Jika gerakkan gerilya sel-sel keluarga yang dirakhmati oleh cahaya ketuhanan ini bisa massif terbentuk, maka Firaun pun dapat dihancurkan oleh ketapel Nabi Daud bukan?
Demikianlah, maka dari Bab 1 hingga Bab 9 buku ini, boleh dikata kita membahas bagian yang 10% dari wilayah jiwa manusia tersebut. Yakni pengadaan berbagai instrumen fisik revitalisasi bangsa maritim. Di dalamnya akan terlukis bagaimana implikasi yang terkembang sebagai bekas “bangsa terjajah” oleh portugis hingga Belanda (padahal dahulunya kita pernah mengalami kejayaan sebagai bangsa maritim yang berwibawa global di jaman Sriwijaya hingga Demak).
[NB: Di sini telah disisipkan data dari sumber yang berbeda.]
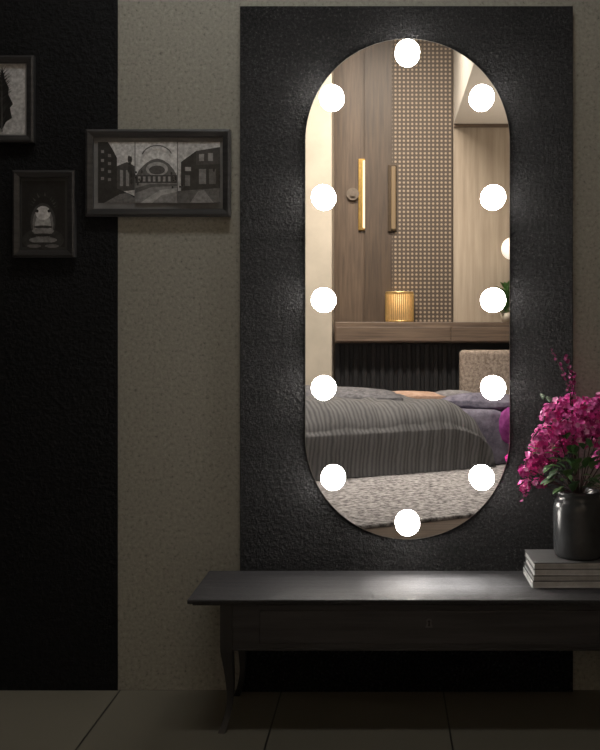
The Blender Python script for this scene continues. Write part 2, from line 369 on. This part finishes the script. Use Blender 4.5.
# ---------------- picture frames ----------------
_g={}
def gm(s):
    if s not in _g: _g[s]=plain('print_grey_%d'%s,rgb(s,s,s),0.6,0,25,0.12)
    return _g[s]
_pg={}
def pgm(s):
    if s not in _pg:
        s2=min(235,int(s*1.12)+4)
        _pg[s]=plain('photo_print_%d'%s,rgb(s2,s2,s2),0.35,0,70,0.3)
    return _pg[s]
def frame(u0,v0,u1,v1,bw,mat_shade,art,yw):
    e=empty('picture_frame'); y=yw-0.028
    a=WP(u0,v0,y); c_=WP(u1,v1,y); k=(D+y)/F; w=bw*k
    bm=bmesh.new()
    o=[(a.x,c_.z),(c_.x,c_.z),(c_.x,a.z),(a.x,a.z)]; i_=[(a.x+w,c_.z+w),(c_.x-w,c_.z+w),(c_.x-w,a.z-w),(a.x+w,a.z-w)]
    def ring(p,yy): return [bm.verts.new((q[0],yy,q[1])) for q in p]
    m_=[((p[0]*0.7+q[0]*0.3),(p[1]*0.7+q[1]*0.3)) for p,q in zip(o,i_)]
    R=[ring(o,yw),ring(o,y+0.003),ring(m_,y),ring(i_,y+0.005),ring(i_,yw-0.002)]
    for p,q in zip(R,R[1:]):
        for n in range(4): bm.faces.new((p[n],p[(n+1)%4],q[(n+1)%4],q[n]))
    bmesh.ops.recalc_face_normals(bm,faces=bm.faces[:])
    obj_from_bm('moulding',bm,m_frame,e)
    ym=yw-0.012
    box('mount',a.x+w,c_.x-w,ym,yw,c_.z+w,a.z-w,gm(mat_shade),e)
    for n,(sh,pts) in enumerate(art):
        yy=ym-0.00015*(n+1); bm=bmesh.new()
        vs=[bm.verts.new((WP(p[0],p[1],yy).x,yy,WP(p[0],p[1],yy).z)) for p in pts]
        f=bm.faces.new(vs); bm.normal_update()
        if f.normal.y>0: f.normal_flip()
        obj_from_bm('print_%d'%(n+1),bm,pgm(sh),e)
def R4(a,b_,c_,d): return [(a,b_),(c_,b_),(c_,d),(a,d)]
def ell(cx,cy,rx,ry,n=24,a0=0,a1=360): return [(cx+rx*math.cos(math.radians(a0+(a1-a0)*i/n)),cy+ry*math.sin(math.radians(a0+(a1-a0)*i/n))) for i in range(n)]
rr=random.Random(3)
def foliage(cx,cy,rx,ry,sh,n):
    out=[]
    for _ in range(n):
        out.append((sh+rr.choice((-8,-4,0,6,12)),ell(cx+rr.gauss(0,rx*.5),cy+rr.gauss(0,ry*.5),rr.uniform(1,rx*.3),rr.uniform(1,ry*.3),9)))
    return out
art=[(185,R4(98,142,134.5,203)),(190,R4(135.5,142,177,203)),(170,R4(178,142,220,203)),
 (40,[(98,142),(108,142),(113,150),(117,158),(117,192),(98,196)]),(64,[(117,166),(127,162),(134.5,166),(134.5,190),(117,192)]),(36,[(98,188),(116,188),(134.5,196),(134.5,203),(98,203)]),(96,[(104,203),(120,194),(128,193),(134.5,198),(134.5,203)])]
art+=[(120,R4(101,150+k*9,104,153+k*9)) for k in range(4)]+[(110,R4(108,154+k*8,111,157+k*8)) for k in range(4)]+[(130,R4(120,170,123,186)),(130,R4(126,170,129,186))]
art+=foliage(130,172,5,13,45,10)
art+=[(88,[(136,176),(139,170),(145,164),(151,160),(157,158.5),(163,160),(169,164),(174,170),(177,176)]),(150,ell(157,169,11,7)),(70,ell(157,170,8,4.5)),(58,R4(135.5,175,177,183))]
art+=[(140,R4(138+k*5,176.5,140.5+k*5,181.5)) for k in range(8)]
art+=[(118,R4(135.5,183,177,203)),(80,[(135.5,188),(150,184),(177,184),(177,186),(152,187),(135.5,193)]),(150,[(140,203),(160,190),(177,188),(177,192),(162,195),(152,203)])]
art+=[(75,[(157-16*math.cos(t),158-13*math.sin(t)) for t in [0.3+k*0.08 for k in range(32)]]+[(157-14.8*math.cos(t),158-12*math.sin(t)) for t in [0.3+k*0.08 for k in range(31,-1,-1)]])]
art+=foliage(139,180,3,7,45,8)+foliage(174,179,3,7,45,8)
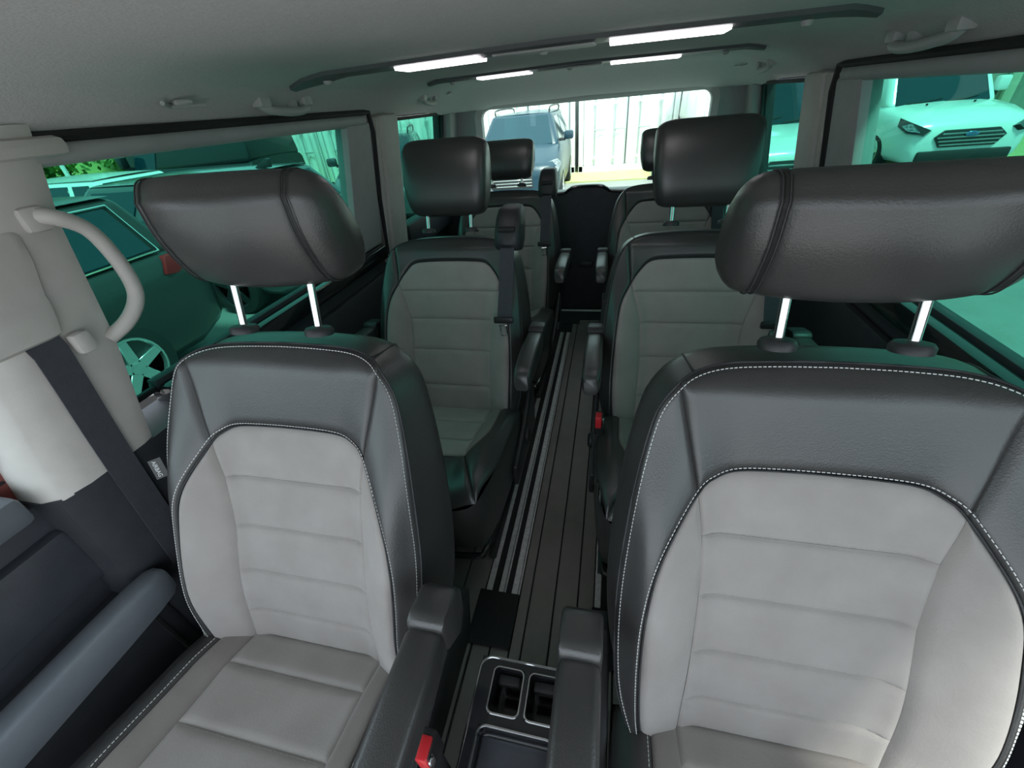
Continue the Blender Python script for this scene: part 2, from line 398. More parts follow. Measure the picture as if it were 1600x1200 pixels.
# B pillars
def bpillar(n, side):
    Y = [(.665, .305, .490), (.74, .315, .508), (.88, .345, .545), (1.0, .39, .565), (1.09, .43, .58), (1.18, .455, .60), (1.235, .45, .61)]
    bm = NB(); R = []
    for z, a, c in Y:
        x0 = .80 if z < 1.1 else lerp(.80, .775, (z - 1.1) / .135)
        R.append([(side * x, y, z) for x, y in ((.92, a - .012), (.845, a - .012), (.812, a + .004), (x0, a + .045), (x0, c - .03), (x0 + .006, c - .008), (x0 + .03, c), (.92, c))])
    loft(bm, R); T = struct(obj('trim_%d' % n, bm, BEIGE, ang=50)); T['label'] = ('left' if side < 0 else 'right') + ' pale upper trim of the pillar behind the front door'
    b = NB(); R = []
    for z, a, c in ((0., .24, .62), (.2, .25, .62), (.42, .275, .62), (.56, .285, .62), (.668, .290, .62)):
        R.append([(side * x, y, z) for x, y in ((.93, a), (.85, a), (.818, a + .012), (.800, a + .05), (.798, .47), (.802, c - .05), (.85, c), (.93, c))])
    loft(b, R); obj('lower_trim', b, DARKT, T)
    # belt height adjuster cover with its lip
    b = NB(); R = []
    for z, a, c, d in ((.925, .355, .462, .006), (.932, .350, .468, .016), (.96, .352, .475, .020), (.985, .358, .482, .017), (.992, .360, .484, .011), (1.05, .380, .502, .011), (1.085, .395, .508, .009), (1.10, .41, .50, .002)):
        R.append([(side * x, y, z) for x, y in ((.803, a), (.803 - d * .8, a + .006), (.803 - d, a + .02), (.803 - d, c - .02), (.803 - d * .8, c - .006), (.803, c))])
    loft(b, R); obj('belt_cover', b, BEIGE, T)
    b = NB(); box(b, (min(side * .80, side * .775), .462, .885), (max(side * .80, side * .775), .492, .925), .008); obj('belt_guide', b, BEIGE, T)
    b = NB(); box(b, (min(side * .83, side * .766), .46, 1.188), (max(side * .83, side * .766), .635, 1.218), .012); obj('pillar_cap', b, BEIGE, T)
    # grab handle on the rear edge
    b = NB(); path = crom([(side * .806, .535, 1.108), (side * .780, .552, 1.104), (side * .772, .585, 1.075), (side * .772, .600, 1.02), (side * .774, .602, .965), (side * .776, .588, .932), (side * .785, .560, .905), (side * .806, .530, .885)], 6)
    tube(b, path, .0135, 10); obj('grab_bar', b, BEIGE, T)
    b = NB(); box(b, (min(side * .806, side * .786), .515, 1.085), (max(side * .806, side * .786), .555, 1.125), .008); obj('grab_bar_mount', b, BEIGE, T)
    # belt strap
    S = NB(); R = []
    for z, y, x in ((.935, .432, .799), (.91, .430, .789), (.85, .424, .7905), (.76, .414, .793), (.67, .404, .7935), (.40, .378, .790)):
        R.append([(side * x, y - .026, z), (side * (x - .0022), y - .026, z), (side * (x - .0022), y + .026, z), (side * x, y + .026, z)])
    loft(S, R); s = obj('seat_belt', S, BELT)
    tag(s, 'dark seat belt strap running down the pale pillar behind the %s front seat' % ('left' if side < 0 else 'right'), 'seat belt', 'front seat belts')
bpillar(6, -1); bpillar(7, 1)

# seat rails in the floor
def rail(x0, label):
    r = tag(empty('seat_rail', (x0, 0, 0)), label, 'rail', 'floor rails for the rear seats')
    b = NB(); box(b, (0, .60, .0), (.102, 2.28, .0015)); obj('slot', b, RUBBER, r)
    for a, c in ((0, .018), (.038, .060), (.077, .102)):
        b = NB(); box(b, (a, .60, .0015), (c, 2.27, .008), .002, 1); obj('aluminium_strip', b, ALU, r)
        if c > .05:
            b = NB(); box(b, (c - .0065, .60, .008), (c - .0045, 2.27, .0088)); obj('groove_line', b, RUBBER, r)
rail(-.165, 'triple aluminium floor rail left of the centre aisle')
rail(.153, 'triple aluminium floor rail right of the centre aisle')
for x0, nm in ((-.182, 'left'), (.146, 'right')):
    b = NB(); box(b, (x0, .463, .0), (x0 + .120, .612, .012), .004)
    for k in range(10): box(b, (x0 + .008 + k * .0107, .47, .0118), (x0 + .012 + k * .0107, .605, .0132))
    tag(obj('rail_end_cover', b, RUBBER), 'black ribbed rubber cover at the front end of the %s floor rail' % nm, 'rail cover', 'rail end covers')

# ceiling fittings
LBAR = mat('lamp_housing_grey', (.10, .105, .11), .5)
def light_bar(y, label, xa, xb, la, lb, w):
    r = tag(empty('light_bar', (0, y, 0)), label, 'ceiling lamp', 'ceiling light bars')
    def cz(x): return ceil_z(x)
    b = NB(); n = 40; rows = []
    for i in range(n + 1):
        x = lerp(xa, xb, i / n); t = min(1, min(x - xa, xb - x) / .06); z = cz(x)
        ww = w * (.35 + .65 * t)
        rows.append([(x, -ww, z + .004), (x, -ww * .9, z - .008), (x, 0, z - .012), (x, ww * .9, z - .008), (x, ww, z + .004)])
    grid(b, rows); obj('housing', b, LBAR, r)
    for a, c in (la, lb):
        b = NB(); rows = []
        for i in range(13):
            x = lerp(a, c, i / 12); z = cz(x) - .0125
            rows.append([(x, -w * .72, z + .003), (x, -w * .66, z - .0035), (x, w * .66, z - .0035), (x, w * .72, z + .003)])
        grid(b, rows); obj('lamp_diffuser', b, LAMP, r)
    for x in (xa + .10, (la[1] + lb[0]) / 2, xb - .12):
        b = NB(); z = cz(x) - .012; ring(b, (x, 0, z), (0, 0, -1), [(.011, 0), (.011, .004), (.007, .009), (.002, .010)], 12); obj('swivel_knob', b, GREYPL, r)
    for a, c in ((la[1] + .03, lb[0] - .03),):
        b = NB(); box(b, (a, -w * .5, cz(0) - .0165), (c, w * .2, cz(0) - .011), .002, 1); obj('centre_vent', b, GREYPL, r)
light_bar(1.17, 'front ceiling light bar with two lit white panels', -.68, .62, (-.372, -.168), (.120, .355), .060)
light_bar(1.93, 'rear ceiling light bar with two lit white panels nearer the tailgate', -.60, .62, (-.388, -.185), (.112, .350), .062)

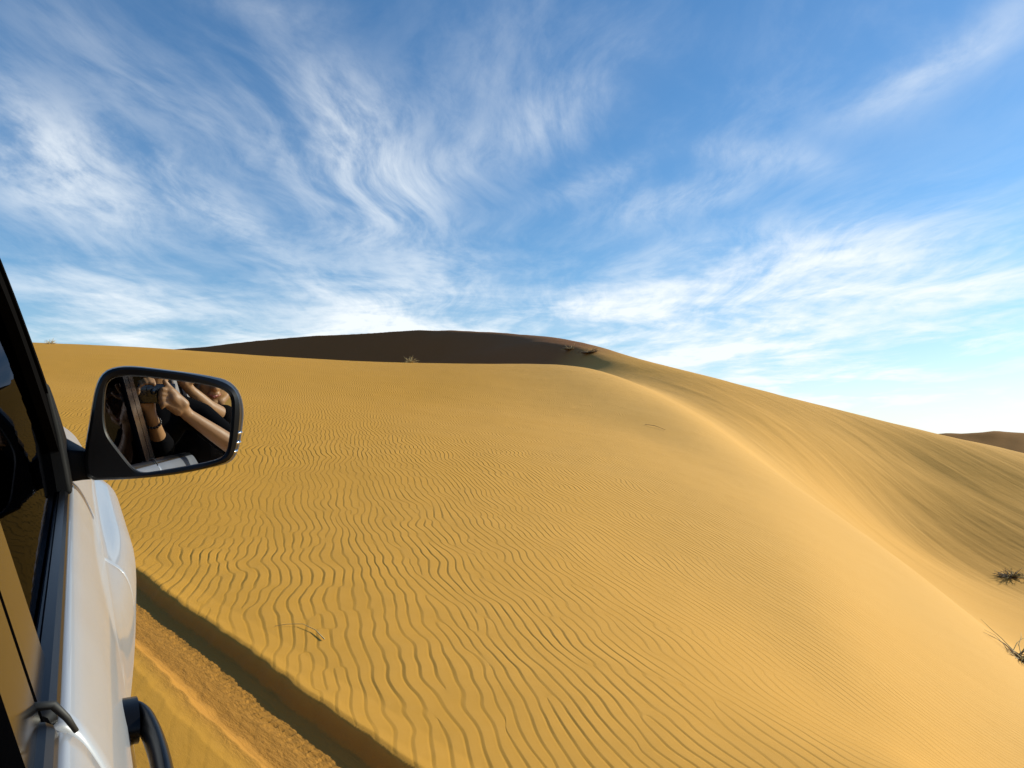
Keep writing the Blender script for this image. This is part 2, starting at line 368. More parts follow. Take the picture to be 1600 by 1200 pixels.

Lalu masuk penjajahan modern oleh IMF, Bank Dunia dan sekutu-sekutunya yang hulunya adalah konspirasi Yahudi hingga ke Bab VI (Membangun Negara Maritim yang Digdaya: To Build the World A new Vs To Build a New world) Hingga bab IX.
Inilah yang dalam pendahuluan bab epilog ini saya sebut sebagai fondasi konfigurasi Trias Politika yang sedang sakratul maut minimal dalam kondisi chaostik, saling menyandera satu sama lain dan menjadikan kehidupan berbangsa dan bernegara ini tak lebih sebagai proses blantikan sapi (pasar sapi) penuh dengan suasana tawar menawar kepentingan blantikan hewan.
Karena fondasi dan konfigurasi ini dalam kondisi lumpuh (chaoistik), sedangkan bila kita memilih revolusi frontal, resikonya akan sangat besar seperti kata Bung Karno, “Revolusi akan memakan anak-anaknya sendiri!” dan memang revolusi fisik terlalu besar mudhorotnya bagi bangsa multi ras yang masih rawan ketahanannya ini, maka solusi termurah adalah silent people power.
Inilah sebuah “revolusi damai” yang memilih jalan evolusioner (bak ibu sedang mengandung) yang sibuk di keheningannya melakukan refleksi prenatal (tak henti berdoa selama 9 bulan mengandung), diteruskan hingga balita dan dewasa, dan siap menerima amanah revolusi.
Sesungguhnya kita memuji ide revolusi mental presiden Jokowi, tapi sayangnya beliau tak menyebutkan siapa saja yang layak menerima amanah revolusi ini?
Yang pasti, kita sama sekali tak punya data obyektif bahwa ajakan revolusi presiden itu layak ditujukan kepada Partai Politik, apalagi ke DPR/DPRD selama rekruting politik mereka masih dipenuhi aroma darah dan uang, bahkan tidak juga kepada para dosen dan guru yang oleh Depdiknas telah dipaksa bekerja dengan semangat “kejar setoran” seperti sopir angkot? Boleh jadi kekacauan di level penyangga moral ini merupakan hasil dari susupan konspirasi juga yang tak menghendaki NKRI menjadi jaya kembali.